Clear your head by cleaning your house
Migraine illustration by Dave Cutler
I spent all of Sunday in bed with a migraine, and on Monday my head still felt like an egg in danger of cracking, but I managed to go to the bank then to lunch, to buy the week’s supply of cat food, and to record my Trippies voice-overs despite bizarre misunderstandings with two Uber drivers, neither of them could find Glorietta 1—the mall where the airconditioning is as feeble as the dying exhalations of a consumptive mouse—and one of whom attempted to drive to Legaspi Village by way of Alabang. Some of the confusion was due to curious instructions from Waze, which would not have been an issue if the drivers were familiar with the Makati business district, and which were probably due to the faint, faint, disappearing internet connection on their phones. When I got home I tried to take a nap to preempt another headache, but I felt like my apartment was closing in on me like the garbage chute in Star Wars: A New Hope. I was suffocating in stuff. I needed space, air, blankness.

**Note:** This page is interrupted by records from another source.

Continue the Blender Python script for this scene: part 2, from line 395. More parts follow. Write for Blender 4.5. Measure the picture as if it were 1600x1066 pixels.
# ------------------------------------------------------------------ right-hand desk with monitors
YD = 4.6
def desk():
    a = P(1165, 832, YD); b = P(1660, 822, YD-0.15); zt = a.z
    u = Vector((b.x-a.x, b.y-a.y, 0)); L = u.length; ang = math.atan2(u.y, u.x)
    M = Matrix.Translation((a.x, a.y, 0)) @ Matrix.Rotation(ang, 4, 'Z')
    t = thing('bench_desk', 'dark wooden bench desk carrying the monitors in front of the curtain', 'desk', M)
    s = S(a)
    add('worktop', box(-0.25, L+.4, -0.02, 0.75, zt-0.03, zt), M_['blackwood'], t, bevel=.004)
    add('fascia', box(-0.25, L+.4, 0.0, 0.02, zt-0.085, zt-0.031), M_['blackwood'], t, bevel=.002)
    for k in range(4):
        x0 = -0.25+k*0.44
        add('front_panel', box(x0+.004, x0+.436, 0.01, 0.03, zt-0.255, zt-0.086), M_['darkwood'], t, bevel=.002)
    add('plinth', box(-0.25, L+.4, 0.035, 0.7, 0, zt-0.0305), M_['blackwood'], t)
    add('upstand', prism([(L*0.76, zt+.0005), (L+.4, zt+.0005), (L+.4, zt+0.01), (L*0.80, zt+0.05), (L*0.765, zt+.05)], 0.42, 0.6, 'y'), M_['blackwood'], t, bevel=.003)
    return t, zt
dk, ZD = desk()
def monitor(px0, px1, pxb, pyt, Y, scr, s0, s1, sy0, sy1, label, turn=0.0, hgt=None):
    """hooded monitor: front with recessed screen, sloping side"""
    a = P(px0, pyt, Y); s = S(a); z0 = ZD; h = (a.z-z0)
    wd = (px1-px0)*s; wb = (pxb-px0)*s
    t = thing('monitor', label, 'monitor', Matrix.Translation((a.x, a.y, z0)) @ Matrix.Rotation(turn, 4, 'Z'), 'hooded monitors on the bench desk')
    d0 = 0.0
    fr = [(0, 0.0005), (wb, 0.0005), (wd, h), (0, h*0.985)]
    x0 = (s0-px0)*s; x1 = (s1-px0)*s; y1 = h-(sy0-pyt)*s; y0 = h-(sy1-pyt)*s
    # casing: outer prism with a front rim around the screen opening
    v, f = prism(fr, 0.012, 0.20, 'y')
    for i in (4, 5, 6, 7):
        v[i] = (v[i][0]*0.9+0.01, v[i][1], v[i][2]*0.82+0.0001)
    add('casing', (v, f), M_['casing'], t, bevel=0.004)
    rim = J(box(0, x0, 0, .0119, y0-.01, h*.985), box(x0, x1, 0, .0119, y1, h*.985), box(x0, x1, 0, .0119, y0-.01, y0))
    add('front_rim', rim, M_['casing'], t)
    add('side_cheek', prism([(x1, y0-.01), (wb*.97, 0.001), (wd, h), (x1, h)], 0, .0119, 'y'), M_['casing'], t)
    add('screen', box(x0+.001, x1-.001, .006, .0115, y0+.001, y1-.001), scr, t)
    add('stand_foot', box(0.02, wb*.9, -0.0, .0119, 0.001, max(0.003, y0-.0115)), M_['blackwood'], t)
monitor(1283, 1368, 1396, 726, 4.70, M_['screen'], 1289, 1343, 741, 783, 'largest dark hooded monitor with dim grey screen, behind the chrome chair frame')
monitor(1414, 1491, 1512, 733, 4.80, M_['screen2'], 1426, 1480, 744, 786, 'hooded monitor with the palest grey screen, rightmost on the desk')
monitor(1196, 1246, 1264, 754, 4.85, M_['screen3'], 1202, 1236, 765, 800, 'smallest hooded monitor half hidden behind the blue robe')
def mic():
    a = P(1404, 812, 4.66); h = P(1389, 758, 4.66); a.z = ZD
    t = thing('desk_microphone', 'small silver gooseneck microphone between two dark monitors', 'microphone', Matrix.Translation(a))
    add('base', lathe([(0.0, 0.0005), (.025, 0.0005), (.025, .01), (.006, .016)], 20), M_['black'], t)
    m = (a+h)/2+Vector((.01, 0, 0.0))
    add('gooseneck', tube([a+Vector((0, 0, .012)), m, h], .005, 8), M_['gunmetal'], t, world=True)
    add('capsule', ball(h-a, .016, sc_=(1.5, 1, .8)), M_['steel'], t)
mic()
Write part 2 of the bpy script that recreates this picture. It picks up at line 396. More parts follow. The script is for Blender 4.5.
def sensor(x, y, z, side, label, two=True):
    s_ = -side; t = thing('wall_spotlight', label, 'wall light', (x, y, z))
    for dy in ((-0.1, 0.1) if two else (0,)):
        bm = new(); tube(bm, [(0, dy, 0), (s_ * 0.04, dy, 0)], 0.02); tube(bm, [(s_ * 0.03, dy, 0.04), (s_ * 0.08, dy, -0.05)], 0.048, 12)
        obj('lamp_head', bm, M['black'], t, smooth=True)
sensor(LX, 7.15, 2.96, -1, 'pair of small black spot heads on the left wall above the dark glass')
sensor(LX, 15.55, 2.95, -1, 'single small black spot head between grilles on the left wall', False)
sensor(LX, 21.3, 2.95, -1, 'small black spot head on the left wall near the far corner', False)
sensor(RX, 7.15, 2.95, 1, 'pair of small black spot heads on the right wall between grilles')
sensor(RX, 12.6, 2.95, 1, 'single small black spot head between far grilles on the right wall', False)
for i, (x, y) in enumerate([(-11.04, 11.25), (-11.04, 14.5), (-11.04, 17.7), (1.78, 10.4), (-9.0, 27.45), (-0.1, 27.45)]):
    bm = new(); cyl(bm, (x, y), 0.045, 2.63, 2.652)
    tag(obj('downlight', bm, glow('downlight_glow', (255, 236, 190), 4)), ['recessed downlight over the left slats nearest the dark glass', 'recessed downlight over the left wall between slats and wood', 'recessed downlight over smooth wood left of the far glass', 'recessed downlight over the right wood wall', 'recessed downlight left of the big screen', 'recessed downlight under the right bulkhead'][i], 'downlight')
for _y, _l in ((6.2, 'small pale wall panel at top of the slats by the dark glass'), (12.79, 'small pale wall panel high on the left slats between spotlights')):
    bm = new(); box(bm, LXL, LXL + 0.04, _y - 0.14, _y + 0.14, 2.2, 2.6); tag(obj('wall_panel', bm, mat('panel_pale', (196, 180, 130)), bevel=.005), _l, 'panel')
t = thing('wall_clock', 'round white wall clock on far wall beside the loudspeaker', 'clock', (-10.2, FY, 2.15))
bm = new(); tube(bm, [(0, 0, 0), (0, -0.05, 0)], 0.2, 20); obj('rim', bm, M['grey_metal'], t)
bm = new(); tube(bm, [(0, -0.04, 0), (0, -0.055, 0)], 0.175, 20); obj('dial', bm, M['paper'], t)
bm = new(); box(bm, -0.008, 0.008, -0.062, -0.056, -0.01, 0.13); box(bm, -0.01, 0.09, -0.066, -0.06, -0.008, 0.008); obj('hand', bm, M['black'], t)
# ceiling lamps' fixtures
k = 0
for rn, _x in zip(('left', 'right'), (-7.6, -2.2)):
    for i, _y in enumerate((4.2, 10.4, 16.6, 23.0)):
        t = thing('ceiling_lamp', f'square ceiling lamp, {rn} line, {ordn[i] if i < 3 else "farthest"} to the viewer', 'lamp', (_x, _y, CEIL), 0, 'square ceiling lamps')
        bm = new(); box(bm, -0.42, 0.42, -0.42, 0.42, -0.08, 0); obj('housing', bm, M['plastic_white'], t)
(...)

So I got out of bed, assembled a large cardboard box and started tossing in things I would never use again and had forgotten I owned. The key to housecleaning is ruthlessness. I knew I’d accumulated an incredible amount of garbage over the years, but even I was surprised by how much stuff was choking the place. Into the box went half a dozen unused, very dusty corporate giveaway umbrellas, sneakers whose soles had disintegrated from disuse and humidity, and shoes that hosted exotic fungi cultures. Next to the box went two once-pretty picnic baskets full of empty boxes and cans I had intended for various craft projects that were never started. And newspapers, magazines, tape receipts faded with age, papers reeking of cat pee and clotted with fur and dustballs. In went tote bags I suppose I could’ve laundered and saved, but what for.
Among the junk I found and saved three doorstops—biographies of John Cheever and Georges Simenon, and the journals of Sylvia Plath, a vintage Remington typewriter, pens shaped like cats, diskettes! and cat toys that had been ignored by my feline overlords, but which Jacob the new cat happily kicked around the house. In two and a half hours I amassed two big boxes and several trash bags of stuff that had been clogging my space, and threw them away. Immediately I felt clean and free, and my head was clear. I even considered firing the cleaning lady, who, it turns out, only pushes the dirt around and redistributes it among the corners, but quickly came to my senses (She is an excellent cat-sitter).